Varlığın Ne Olduğu Problemi

     Varlığın var olduğunun kabul edilmesi cevaplardan çok sorulara önem veren felsefede kaçınılmaz bir soruyu ortaya çıkarır. Varlık varsa bu ne tür bir varlıktır? Felsefe tarihinde bu soruya değişik cevaplar verilmiştir. Bunların başlıcaları şunlardır:
• Varlığı oluş olarak kabul etme
• Varlığı idea (zihinsel, fikir) kabul etme
• Varlığı madde kabul etme
• Varlığı hem idea hem madde kabul etme
• Varlığı fenomen - öz olarak kabul etme

Varlığı Oluş Olarak Kabul Edenler

     Bu görüşü savunan filozoflar evrende değişmeyen aynı kalan hiçbir varlığın olmadığını tüm varlıkların değiştiğini sürekli oluş(akış) halinde olduklarını savunurlar. Bu filozoflara göre varlık oluştur. Sürekli değişme ve akıştır.

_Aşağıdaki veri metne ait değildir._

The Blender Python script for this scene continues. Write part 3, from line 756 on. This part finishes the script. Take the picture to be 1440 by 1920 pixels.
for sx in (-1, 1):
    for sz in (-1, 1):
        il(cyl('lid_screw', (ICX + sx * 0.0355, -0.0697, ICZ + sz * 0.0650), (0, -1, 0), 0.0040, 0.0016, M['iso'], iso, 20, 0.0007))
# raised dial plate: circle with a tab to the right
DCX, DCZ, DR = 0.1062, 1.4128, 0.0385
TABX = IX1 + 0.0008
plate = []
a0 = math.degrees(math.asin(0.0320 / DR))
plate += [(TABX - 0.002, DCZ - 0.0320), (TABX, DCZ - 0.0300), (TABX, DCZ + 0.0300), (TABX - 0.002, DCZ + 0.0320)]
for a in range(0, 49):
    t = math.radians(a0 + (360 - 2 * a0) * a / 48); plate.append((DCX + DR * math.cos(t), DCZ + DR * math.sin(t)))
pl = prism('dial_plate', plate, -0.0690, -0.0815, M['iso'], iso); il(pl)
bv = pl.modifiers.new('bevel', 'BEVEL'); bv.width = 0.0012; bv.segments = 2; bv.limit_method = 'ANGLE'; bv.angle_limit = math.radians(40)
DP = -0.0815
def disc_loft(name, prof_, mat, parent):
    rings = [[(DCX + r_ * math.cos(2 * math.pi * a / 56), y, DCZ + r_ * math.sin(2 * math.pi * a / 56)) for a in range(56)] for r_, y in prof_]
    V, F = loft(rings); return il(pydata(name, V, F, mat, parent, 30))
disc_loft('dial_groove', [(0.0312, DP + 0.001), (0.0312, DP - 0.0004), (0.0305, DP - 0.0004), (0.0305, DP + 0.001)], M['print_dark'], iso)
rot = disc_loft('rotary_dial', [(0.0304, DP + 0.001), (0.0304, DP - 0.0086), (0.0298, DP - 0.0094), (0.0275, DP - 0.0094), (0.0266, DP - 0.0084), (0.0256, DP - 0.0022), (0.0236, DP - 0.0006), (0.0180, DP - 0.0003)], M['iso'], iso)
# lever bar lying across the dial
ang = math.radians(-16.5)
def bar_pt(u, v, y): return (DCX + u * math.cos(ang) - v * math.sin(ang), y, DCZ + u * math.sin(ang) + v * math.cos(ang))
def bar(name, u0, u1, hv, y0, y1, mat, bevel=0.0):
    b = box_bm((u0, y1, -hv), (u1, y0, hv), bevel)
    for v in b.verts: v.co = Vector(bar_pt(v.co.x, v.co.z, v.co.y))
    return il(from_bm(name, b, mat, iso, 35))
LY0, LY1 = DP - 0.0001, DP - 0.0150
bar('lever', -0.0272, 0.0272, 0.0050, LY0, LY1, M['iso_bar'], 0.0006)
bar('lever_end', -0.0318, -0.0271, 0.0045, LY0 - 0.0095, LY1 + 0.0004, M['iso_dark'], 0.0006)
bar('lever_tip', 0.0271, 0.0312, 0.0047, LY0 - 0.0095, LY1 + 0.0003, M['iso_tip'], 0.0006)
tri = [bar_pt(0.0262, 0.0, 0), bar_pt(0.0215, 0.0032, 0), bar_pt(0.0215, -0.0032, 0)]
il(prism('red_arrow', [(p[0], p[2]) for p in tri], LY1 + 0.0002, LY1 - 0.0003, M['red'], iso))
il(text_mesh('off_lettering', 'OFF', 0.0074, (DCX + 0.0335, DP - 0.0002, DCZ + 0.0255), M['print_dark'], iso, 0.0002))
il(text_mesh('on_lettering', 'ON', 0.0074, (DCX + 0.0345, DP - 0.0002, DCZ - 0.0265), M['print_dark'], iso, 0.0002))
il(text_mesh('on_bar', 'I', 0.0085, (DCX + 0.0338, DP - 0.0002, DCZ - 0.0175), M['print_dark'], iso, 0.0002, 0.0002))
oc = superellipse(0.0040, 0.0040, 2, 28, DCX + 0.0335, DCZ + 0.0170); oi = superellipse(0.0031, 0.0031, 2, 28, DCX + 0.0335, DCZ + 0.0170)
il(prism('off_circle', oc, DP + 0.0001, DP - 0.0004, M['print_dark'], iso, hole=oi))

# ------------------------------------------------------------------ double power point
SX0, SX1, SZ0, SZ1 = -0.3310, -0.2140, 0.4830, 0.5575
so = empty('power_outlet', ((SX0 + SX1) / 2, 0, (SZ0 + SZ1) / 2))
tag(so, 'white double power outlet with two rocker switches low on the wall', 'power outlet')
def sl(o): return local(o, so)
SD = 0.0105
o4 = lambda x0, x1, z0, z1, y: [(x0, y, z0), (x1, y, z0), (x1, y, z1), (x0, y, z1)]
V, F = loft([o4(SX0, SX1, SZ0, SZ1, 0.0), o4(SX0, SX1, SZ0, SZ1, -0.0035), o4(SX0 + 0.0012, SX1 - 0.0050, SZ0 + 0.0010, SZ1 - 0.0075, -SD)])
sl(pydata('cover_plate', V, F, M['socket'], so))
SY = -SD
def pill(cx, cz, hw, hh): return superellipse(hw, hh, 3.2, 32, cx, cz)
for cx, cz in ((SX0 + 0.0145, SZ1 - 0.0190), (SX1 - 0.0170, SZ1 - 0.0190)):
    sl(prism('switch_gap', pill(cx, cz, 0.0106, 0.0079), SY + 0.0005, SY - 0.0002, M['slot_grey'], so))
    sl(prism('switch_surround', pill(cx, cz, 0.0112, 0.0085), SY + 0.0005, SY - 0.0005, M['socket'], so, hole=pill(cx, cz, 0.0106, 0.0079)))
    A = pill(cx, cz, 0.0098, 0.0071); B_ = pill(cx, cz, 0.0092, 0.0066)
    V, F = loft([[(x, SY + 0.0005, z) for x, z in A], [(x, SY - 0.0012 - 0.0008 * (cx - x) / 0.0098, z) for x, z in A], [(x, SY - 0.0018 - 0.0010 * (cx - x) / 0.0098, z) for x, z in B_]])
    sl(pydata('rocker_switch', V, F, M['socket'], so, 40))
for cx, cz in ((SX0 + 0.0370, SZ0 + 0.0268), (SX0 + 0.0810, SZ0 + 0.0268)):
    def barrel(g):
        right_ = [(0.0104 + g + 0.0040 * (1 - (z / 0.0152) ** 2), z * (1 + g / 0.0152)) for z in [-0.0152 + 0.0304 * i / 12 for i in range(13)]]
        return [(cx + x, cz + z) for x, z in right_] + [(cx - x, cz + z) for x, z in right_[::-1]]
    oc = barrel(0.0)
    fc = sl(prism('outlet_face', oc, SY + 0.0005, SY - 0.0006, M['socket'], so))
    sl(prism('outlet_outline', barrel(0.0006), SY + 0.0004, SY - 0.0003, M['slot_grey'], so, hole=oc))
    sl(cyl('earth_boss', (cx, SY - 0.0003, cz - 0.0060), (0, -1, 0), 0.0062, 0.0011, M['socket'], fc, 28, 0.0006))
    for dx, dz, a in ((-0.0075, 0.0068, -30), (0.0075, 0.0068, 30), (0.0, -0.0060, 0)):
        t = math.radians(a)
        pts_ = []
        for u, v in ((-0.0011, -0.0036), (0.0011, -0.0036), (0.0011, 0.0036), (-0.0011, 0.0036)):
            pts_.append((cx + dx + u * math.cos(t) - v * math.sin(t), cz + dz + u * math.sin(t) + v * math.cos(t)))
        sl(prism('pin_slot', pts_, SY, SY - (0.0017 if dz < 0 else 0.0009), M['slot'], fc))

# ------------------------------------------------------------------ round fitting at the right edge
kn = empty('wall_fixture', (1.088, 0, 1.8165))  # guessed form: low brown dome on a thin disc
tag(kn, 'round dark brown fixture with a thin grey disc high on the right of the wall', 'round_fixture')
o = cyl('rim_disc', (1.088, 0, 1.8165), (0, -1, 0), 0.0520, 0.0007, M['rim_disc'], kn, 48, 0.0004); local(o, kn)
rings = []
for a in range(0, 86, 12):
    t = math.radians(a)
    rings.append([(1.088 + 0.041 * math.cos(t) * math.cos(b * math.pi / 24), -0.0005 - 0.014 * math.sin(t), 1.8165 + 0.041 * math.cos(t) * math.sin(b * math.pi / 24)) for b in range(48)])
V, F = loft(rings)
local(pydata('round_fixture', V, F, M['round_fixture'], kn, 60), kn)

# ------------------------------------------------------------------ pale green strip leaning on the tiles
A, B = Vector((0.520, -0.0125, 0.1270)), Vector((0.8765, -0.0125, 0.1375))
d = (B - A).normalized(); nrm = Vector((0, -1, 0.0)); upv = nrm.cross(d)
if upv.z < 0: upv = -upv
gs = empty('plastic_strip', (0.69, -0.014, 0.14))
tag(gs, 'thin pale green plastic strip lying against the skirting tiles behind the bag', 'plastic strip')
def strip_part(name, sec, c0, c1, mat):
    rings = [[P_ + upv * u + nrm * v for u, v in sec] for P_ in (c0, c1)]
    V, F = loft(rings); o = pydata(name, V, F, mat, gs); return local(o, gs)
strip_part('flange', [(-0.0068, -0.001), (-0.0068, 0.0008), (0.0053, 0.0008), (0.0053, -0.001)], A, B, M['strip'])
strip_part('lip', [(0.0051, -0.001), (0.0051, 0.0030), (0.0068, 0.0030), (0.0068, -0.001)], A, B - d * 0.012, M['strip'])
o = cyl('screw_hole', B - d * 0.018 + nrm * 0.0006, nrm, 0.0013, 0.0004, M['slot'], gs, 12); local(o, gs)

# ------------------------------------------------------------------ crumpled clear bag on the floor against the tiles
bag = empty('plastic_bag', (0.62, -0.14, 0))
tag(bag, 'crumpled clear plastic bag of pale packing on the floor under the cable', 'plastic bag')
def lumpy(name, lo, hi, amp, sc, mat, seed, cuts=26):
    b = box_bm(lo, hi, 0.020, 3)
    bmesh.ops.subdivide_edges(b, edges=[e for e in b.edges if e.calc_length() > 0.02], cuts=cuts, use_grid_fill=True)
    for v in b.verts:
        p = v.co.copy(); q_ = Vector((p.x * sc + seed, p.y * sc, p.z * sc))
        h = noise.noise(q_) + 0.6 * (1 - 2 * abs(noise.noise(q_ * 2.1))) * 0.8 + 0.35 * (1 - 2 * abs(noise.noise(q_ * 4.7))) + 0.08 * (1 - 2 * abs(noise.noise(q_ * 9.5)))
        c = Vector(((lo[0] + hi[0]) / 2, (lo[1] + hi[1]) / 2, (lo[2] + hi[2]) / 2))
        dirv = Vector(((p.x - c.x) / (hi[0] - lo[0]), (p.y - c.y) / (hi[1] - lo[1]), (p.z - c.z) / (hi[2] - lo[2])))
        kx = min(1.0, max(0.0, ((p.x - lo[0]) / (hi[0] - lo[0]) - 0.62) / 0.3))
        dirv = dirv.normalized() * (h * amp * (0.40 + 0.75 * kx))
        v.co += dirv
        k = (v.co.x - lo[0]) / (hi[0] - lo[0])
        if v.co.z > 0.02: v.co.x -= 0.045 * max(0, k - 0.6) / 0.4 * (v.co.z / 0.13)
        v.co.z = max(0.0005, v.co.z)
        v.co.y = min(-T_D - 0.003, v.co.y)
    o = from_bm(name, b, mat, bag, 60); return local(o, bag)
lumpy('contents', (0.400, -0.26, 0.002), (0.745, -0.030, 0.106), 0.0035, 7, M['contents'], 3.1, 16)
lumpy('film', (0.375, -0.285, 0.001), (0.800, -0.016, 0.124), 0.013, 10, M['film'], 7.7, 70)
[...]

—  Heraklitos‘a göre evrendeki tüm varlıklar değişme, akış, oluş halindedir. Ona göre evrenin ana maddesi ateştir. Tüm varlıklar ateşten meydana gelip ateşe geri dönüşmektedir. Bu değişme (oluş) sürekli yinelenmektedir. Örneğin ateş hava sonra toprak olmakta, daha sonra toprak hava olup ateşe geri dönmektedir. Bu oluş sürekli sürmektedir. Bu nedenle de oluş varlığın ta kendisidir.

* Evrendeki bu oluş(sürekli akış, değişme) diyalektik süreç izlemektedir. Yani tüm varlıklar diyalektik bir mantıkla ateşten var olup ateşe dönmektedir. Diyalektik karşıt güçlerin uzlaşmasıyla (tez-antitez= sentez) ilerleyen düşünme ve oluş yöntemidir. Örneğin; siyah-beyaz=gri, gündüz-gece=gün.

     Diyalektik mantığa göre evrende ortaya çıkan her varlık, her kuvvet kendi zıttını meydana getirir. Bu kendi zıttıyla çatışmaya girer. Bu çatışmadan her ikisini de içine alan fakat her ikisini de aşan bir sentez meydana gelir. Zamanla bu sentez varlık, tez halini alır ve kendi zıttını(antitezini) yaratır. Onunla çatışmaya girer ve bundan yine yeni bir sentez meydana gelir. Bu süreç hiç bitmez.

     Diyalektiği ilk defa ortaya koyan kişi Heraklitos‘tur. Daha sonra Hegel ve K.Marx da kullanmıştır. Fakat onlar Heraklitos‘tan farklı biçimde kullanmışlardır.

* Heraklitos‘a göre evrende her şey değişir. Değişmeyen tek şey değişimdir. Ünlü sözü ;"Bir ırmakta iki kere yıkanılmaz." Değişmenin kaçınılmazlığını dile getirir. Ona göre evrende bu değişmeyi(oluşu) yöneten bir güç vardır. Bu güce logos(evrensel akıl) der.

— Whitehead da varlığı oluş olarak gören bir filozoftur. Ona göre varlığı anlamak için doğayı anlamak gerekir. Doğada değişmeyen birbiriyle ilişkili olmayan, var olmak için başkasına muhtaç olmayan varlık yoktur. Filozofun canlı bir oluş olarak gördüğü doğada birbirini tamamlayan iki zıt gücün (Tanrının iki yönünün) var olduğunu belirtir. Bu güçlerden birisi doğaya yaratıcılık, ikincisi süreklilik imkânı verir.

Varlığı İdea (düşünce, fikir) Olarak Kabul Edenler

     Filozoflar evreni, doğayı açıklamaya yönelirken varlığın "madde" ve "düşünce(idea)" niteliğinde olduğunu belirledikten sonra "Madde ve düşünceden hangisi önemlidir?", "Hangisi diğerinden önce gelir?" sorularına yanıt aramışlardır. Bu soruya;

"Düşünce (idea) daha önemlidir." "Madde düşünceden meydana gelmiştir." Şeklinde yanıtlayanların görüşüne idealizm denir.

     Maddeyi daha önemli gören görüşe materyalizm denir. Varlığı idea(düşünce) olarak kabul edenler, varlığın oluşumunda ideanın daha önemli olduğunu ileri sürenler idealizmi savunan filozoflardır. Bunların başlıcaları Platon, Aristoteles, Fârâbi ve Hegel'dir.